CPDN has used multiple generations of climate models:

HadCM3-based Models

The HadCM3 coupled atmosphere-ocean general circulation model formed the basis of early CPDN experiments. It allowed long-duration simulations at relatively low computational cost.

Weather@Home System

An extension enabling regional downscaling of global climate projections, widely used in extreme weather attribution studies.

OpenIFS Models

Recent CPDN simulations use ECMWF OpenIFS configurations, enabling higher-resolution global modeling.
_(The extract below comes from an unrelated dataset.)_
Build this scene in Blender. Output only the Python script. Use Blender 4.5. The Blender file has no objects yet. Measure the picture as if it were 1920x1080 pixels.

Some configurations require multicore execution and up to tens of gigabytes of RAM per job [8].

BBC Climate Change Experiment

The BBC Climate Change Experiment (2006–2009) was a major public engagement initiative involving over 120,000 volunteers.

Participants ran simulations covering:

  • 20th century climate (1920–2000)
  • Future scenarios (2000–2080)

The experiment demonstrated the feasibility of large-scale public participation in climate modelling and contributed to early climate risk communication efforts [9].

Computational Methodology

Each CPDN work unit typically includes:

  1. Model initialization and spin-up
  2. Control simulation under baseline parameters
  3. Perturbed simulation with modified physical constants

Outputs are aggregated across thousands of independent runs to derive probabilistic climate response functions [3].

Global Warming Predictions
Climate Zones, Scenario B1 2001 - 2025

Scientific Output

CPDN data has contributed to numerous peer-reviewed studies in climate science, including:

  • Stainforth et al. (2005) — climate sensitivity uncertainty distributions
  • Murphy et al. (2004) — probabilistic climate modelling framework
  • Sexton et al. (2012) — regional climate uncertainty analysis
  • Philip et al. (2019) — extreme weather attribution studies

The BOINC scientific publication archive also lists CPDN-derived contributions across multiple climate research domains [10].

Project Team and Sponsors

The project is led by:

  • Prof Myles R. Allen
  • Andy Bowery
  • Dr Neven S. Fuckar
  • Dr Sihan Li
  • Dr Friederike E. L. Otto
  • Prof David Wallom

CPDN is based at the University of Oxford, primarily within:

  • Environmental Change Institute
  • Oxford e-Research Centre
  • Atmospheric, Oceanic and Planetary Physics group

[11]

Impact

BOINC client running CPDN work units

climateprediction.net has had significant scientific and societal impact:

  • One of the largest ensemble climate datasets ever produced
  • Early demonstration of probabilistic climate prediction
  • Major contribution to extreme weather attribution science
  • Public engagement through BBC collaboration
  • Influence on IPCC uncertainty framing methodologies

Scientific Publications

A full list of CPDN-related publications is maintained at: https://climateprediction.net/publications/ [12]

Key peer-reviewed works include publications in Nature, Journal of Climate, and Environmental Research Letters.